Thursday, February 1, 2007

From Punch Cards to Wikis in Three Easy Decades

As a graduate student at URI in the early 70's, I took a course in library automation. Back then, computers were massive mainframes and data was entered by cards punched with tiny holes. The computer "read" the holes to decipher the information. Computers were fairly new to libraries, and only the largest had them. I took the course, not because I expected to work in a library with such a behemoth, but because my summer schedule needed another course to stay on track for January graduation. I expected to spend my career in small New England libraries. Where would I ever see a computer?

Fast forward to the mid 80's, when, as Director of the Derry Public Library, I purchased an IBM PC. A member of our Board of Trustees helped select a few programs that we could use to manage library business. As I recall, we spent about $10,000 for the basic setup. I had to figure out, mostly on my own, what to do with this clunky new machine. MS Windows was still percolating in Bill Gates' brain, the Internet had barely opened its eyes, and "gophers" collected information. I helped write the bylaws for the Greater Manchester Integrated Library Cooperative System (now GMILCS, Inc.), but the consortium's live debut was still several years away.

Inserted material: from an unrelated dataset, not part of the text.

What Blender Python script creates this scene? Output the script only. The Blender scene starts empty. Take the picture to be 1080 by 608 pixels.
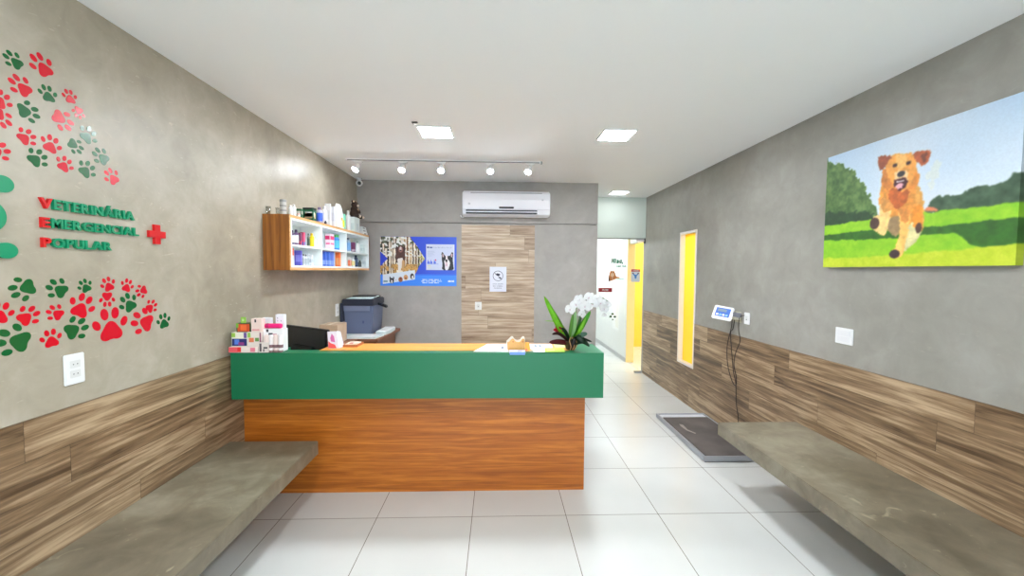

Fast forward again to 2007. Now I sit at a PC all day and gather information for our patrons using the Web, subscription databases, and the online catalogs of GMILCS, the NH Automated Information System and other libraries around New Hampshire, New England, and the world. It seems like every week our more recent MLS librarians--Alex, Nancy, and Maureen--generously help me learn some new PC trick: wikis, RSS, downloadable audiobooks, Excel and Power Point, not to mention blogs. The pencil I held in my hand in 1972 has been replaced 35 years later by a laser-powered plastic gadget with two buttons. Who'd have imagined it?

Like many professions, the library field has been turned on its head by computers. While printed matter is still our main stock in trade, we use computers to select it, purchase it, catalog it, index it, find it on the shelf, locate it at another library, track it's use and even digitize it. With a world of information literally at our fingertips, this an exciting time to be a librarian. One of our patrons calls me Custodian of Hot Info. I'm honored, but I couldn't do it without my PC!

1 comment: said...

In the mid-70's I worked in a library in Port Jervis, NY with Commodore computers, and we saved data on cassette tapes. Oh, yes, how the times have changed. Today there's no such thing as too small a library, with the world wide web to keep everyone connected.